This isn't really news, pretty sure this has been known for some time. This also doesn't change much, as I'm very skeptical that AMD would massively eclipse say a 2080 in ray tracing capability in a console, and that means consoles are going to limit how much ray tracing they can implement. Makes me think they might update this gen much sooner just to update the ray-tracing capability.
Which, I'm fine with ray-tracing, I just don't think the hybrid version that is driving GPU prices up is stupendous. It'll get there eventually, but meh anytime soon. Honestly, I'm more interested in Sony seemingly using the path tracing for 3D positional audio. Heck I'm more hyped for the SSDs in the consoles (especially if Sony's talk about using it to jump right into games and bypass loading/intro/startup screens, and be able to install only the parts of the game you want as well as possibly reducing game file sizes).
I've even talked about how path tracing has gameplay potential, and that it'll shine with VR (I've been calling for mGPU to make a comeback if for nothing but per eye VR rendering, where doubling up would boost the ray-tracing performance quite a bit as well).
Which, I'm actually glad they're putting it in hardware and consumer's hands, but frankly I think they should have relegated ray-tracing as a feature for cloud gaming.
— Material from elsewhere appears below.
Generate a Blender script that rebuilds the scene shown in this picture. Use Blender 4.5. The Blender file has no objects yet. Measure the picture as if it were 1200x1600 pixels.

Would be a very enticing graphical feature (that would provide benefits regardless of resolution) and there you'd have the resources to possibly do it more in depth. I actually think ray-tracing might have been one of the ways Nvidia won over Nintendo, where in the future Nintendo could stream games with ray-traced graphics (which fits Nintendo's graphical aesthetics).
Honestly, Sony should make A/V receivers with PS5 built-in where it can do path traced object based positional audio. That'd be better than the stupid MQA, and pointlessly high DSD and PCM sample rates.